The myth of White Jenna is that of the Great Goddess Alta, the creator goddess worshipped by the people of the Dales and especially the women warriors of the Hames, sanctuaries that adopt unwanted female children and teach them the secrets of Alta's lore. According to myth, Great Alta drew the queen of shadows out of light and the queen of light out of darkness, and made them as sisters. Likewise, the women of the Hames practice a secret magic that allows them to call forth their dark sisters --- mirror twins who appear in the shadows of the moon or by firelight. Finally, Alta is believed to call forth the White Queen, the Anna, who may or may not be the queen of light or an avatar of the great mother goddess herself, but who is nonetheless associated with great change and upheavals, endings and beginnings.

Conflict arises because although the Garunians, invaders from the mainland who rule the Dales, also believe in the legend of the Anna, they strive to impose patriarchy on the peaceful, pastoral Dalites (also called Altites). The Dales have accepted Garunian rule for the most part, although most have continued to believe a combination of the two cultures' mythology. Unfortunately, certain treacherous factions in the Garunian ruling class are not willing to accept this compromise.

The story of White Jenna is a continuation of Sister Light, Sister Dark, which is summarized briefly at the beginning of Book 2. SPOILER ALERT! Skip to the next paragraph if you don't want to know too much about Sister Light, Sister Dark. Book 1 told of a white-haired girl, Jenna, who grew up in Selden Hame after her mother died in childbirth. At the end of Sister Light, Sister Dark, Jenna had already become caught up in great events, severed from the childhood friend Pynt, whom she called her dark sister and her shadow, and was preparing to play a greater role in what looked like a turning point the history of the Dales. She had also met Prince Carum Longbow, a scholar and youngest son of a king killed by treachery. Perhaps most importantly of all, she called forth her dark sister, Skada, months before she was considered ready to do so and without the traditional ritual. This accomplishment was met with the great surprise and consternation of everyone but Skada, who said simply, "Need called to need."

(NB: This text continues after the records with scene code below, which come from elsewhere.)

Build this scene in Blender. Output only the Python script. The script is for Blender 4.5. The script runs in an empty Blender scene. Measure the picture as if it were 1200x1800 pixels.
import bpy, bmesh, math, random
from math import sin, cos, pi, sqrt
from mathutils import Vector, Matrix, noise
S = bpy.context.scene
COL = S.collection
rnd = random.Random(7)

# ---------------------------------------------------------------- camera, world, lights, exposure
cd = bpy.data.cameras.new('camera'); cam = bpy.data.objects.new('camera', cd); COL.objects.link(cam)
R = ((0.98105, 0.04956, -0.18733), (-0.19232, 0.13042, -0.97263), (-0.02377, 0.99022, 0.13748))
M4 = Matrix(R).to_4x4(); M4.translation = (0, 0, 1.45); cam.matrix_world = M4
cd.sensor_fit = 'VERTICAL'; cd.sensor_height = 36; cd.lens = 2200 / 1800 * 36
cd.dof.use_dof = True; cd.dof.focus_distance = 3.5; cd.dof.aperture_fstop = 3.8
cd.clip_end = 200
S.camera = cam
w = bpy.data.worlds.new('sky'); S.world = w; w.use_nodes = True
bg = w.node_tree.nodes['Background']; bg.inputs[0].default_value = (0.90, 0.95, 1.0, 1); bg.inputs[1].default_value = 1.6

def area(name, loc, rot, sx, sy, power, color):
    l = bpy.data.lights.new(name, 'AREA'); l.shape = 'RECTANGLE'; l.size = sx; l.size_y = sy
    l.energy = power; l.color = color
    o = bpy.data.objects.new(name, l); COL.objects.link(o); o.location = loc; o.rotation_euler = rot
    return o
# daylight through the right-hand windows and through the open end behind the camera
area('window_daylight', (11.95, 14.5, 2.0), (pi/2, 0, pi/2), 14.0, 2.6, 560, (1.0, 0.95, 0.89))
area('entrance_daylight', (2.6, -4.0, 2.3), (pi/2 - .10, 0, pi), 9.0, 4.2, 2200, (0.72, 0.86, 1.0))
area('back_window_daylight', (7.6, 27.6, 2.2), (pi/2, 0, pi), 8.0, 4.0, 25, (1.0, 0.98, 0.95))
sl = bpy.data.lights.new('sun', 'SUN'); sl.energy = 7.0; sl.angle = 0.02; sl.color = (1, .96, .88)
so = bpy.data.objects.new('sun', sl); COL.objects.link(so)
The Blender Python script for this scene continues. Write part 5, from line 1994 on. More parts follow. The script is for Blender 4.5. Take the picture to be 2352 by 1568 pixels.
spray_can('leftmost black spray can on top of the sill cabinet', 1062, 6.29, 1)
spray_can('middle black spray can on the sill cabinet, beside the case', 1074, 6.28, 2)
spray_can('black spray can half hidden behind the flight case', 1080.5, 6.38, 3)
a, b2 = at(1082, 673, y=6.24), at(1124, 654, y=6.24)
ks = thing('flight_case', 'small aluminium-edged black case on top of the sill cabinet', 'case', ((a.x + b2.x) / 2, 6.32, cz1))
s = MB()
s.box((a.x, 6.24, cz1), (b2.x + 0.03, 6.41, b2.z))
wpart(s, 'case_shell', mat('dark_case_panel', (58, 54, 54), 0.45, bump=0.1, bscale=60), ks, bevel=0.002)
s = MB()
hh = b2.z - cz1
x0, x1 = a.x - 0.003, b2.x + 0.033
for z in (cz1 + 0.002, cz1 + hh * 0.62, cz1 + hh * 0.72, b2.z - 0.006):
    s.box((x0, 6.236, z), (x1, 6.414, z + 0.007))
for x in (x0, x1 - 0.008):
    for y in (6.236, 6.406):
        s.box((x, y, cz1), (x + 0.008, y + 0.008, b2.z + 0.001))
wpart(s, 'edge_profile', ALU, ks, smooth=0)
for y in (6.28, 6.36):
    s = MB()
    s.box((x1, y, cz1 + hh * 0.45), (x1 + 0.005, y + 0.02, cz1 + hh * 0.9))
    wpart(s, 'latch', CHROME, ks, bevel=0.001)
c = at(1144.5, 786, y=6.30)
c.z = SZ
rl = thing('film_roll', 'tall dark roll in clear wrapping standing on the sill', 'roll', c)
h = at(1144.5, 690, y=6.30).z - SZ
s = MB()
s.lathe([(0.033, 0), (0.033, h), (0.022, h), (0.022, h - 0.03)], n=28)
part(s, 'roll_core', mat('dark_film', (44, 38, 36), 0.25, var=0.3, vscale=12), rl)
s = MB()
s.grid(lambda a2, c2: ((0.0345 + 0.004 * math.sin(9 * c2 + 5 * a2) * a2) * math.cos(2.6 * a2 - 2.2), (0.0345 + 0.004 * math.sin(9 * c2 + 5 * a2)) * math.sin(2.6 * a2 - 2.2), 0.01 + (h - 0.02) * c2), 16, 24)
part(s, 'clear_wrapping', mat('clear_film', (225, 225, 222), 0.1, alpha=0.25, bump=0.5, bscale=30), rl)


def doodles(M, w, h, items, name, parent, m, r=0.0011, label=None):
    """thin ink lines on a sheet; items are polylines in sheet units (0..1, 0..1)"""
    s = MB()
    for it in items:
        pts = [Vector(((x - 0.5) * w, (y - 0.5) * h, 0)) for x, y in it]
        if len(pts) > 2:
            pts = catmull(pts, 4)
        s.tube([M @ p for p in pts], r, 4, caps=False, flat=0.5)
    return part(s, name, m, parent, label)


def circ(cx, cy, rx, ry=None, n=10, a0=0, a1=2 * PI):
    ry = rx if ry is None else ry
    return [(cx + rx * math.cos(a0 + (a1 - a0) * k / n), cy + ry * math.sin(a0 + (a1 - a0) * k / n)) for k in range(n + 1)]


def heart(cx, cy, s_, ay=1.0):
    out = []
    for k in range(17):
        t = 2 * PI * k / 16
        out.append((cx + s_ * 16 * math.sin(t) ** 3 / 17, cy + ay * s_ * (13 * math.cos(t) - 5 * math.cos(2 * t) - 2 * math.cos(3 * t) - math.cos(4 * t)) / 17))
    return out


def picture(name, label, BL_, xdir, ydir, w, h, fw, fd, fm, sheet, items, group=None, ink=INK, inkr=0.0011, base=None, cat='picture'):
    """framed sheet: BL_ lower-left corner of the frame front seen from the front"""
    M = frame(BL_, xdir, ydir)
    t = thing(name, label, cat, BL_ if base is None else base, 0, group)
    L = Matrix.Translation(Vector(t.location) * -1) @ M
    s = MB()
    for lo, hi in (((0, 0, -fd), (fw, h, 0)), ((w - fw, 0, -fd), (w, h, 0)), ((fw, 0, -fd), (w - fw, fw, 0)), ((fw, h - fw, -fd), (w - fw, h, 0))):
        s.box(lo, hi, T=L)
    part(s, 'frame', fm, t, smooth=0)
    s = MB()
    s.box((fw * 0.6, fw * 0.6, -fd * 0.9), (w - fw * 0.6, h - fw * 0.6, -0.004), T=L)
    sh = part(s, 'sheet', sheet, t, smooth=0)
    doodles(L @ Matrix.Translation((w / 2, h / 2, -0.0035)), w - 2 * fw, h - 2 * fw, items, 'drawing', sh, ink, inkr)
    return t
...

In White Jenna, the title character, an orphaned girl child of the Hames caught up in great events during her coming of age, grows into her role as the White Queen, and plays a crucial part in what are referred to by historians cited in the book as the Gender Wars. The book is a mixture of Jenna's story, the legend of the White Queen, and the myth of Great Alta. Like Sister Light, Sister Dark, White Jenna's main plot is interwoven with songs from the Dales and excerpts from scholarly work about Jenna and Carum's period done hundreds of years afterwards. Yolen offers her readers a glimpse into the academic controversies surrounding the Gender Wars, the G'runs, and the "legendary" White Goddess which are particularly hilarious when contrasted with Jenna's actual story. Yolen, a noted folklorist and storyteller, throws in a few relevant folktales for good measure, and a list of the Dalite proverbs quoted in both White Jenna and its predecessor. Each book contains the sheet music to all the songs featured in its story, which is another nice touch, I thought.

Finally,as I mentioned in my review of Sister Light, Sister Dark, The Books of Great Alta are especially notable for doing something new with the worn out old concept of duality. Even their ending can be read two different ways, and there's something very appropriate and satisfying about that. All stories are true, says Alan Moore, and so it is with all the different layers of these lovely, lovely books.

Yolen, Jane. White Jenna. New York: A Tor Book (published by Tom Doherty Associates, Inc.), 1989.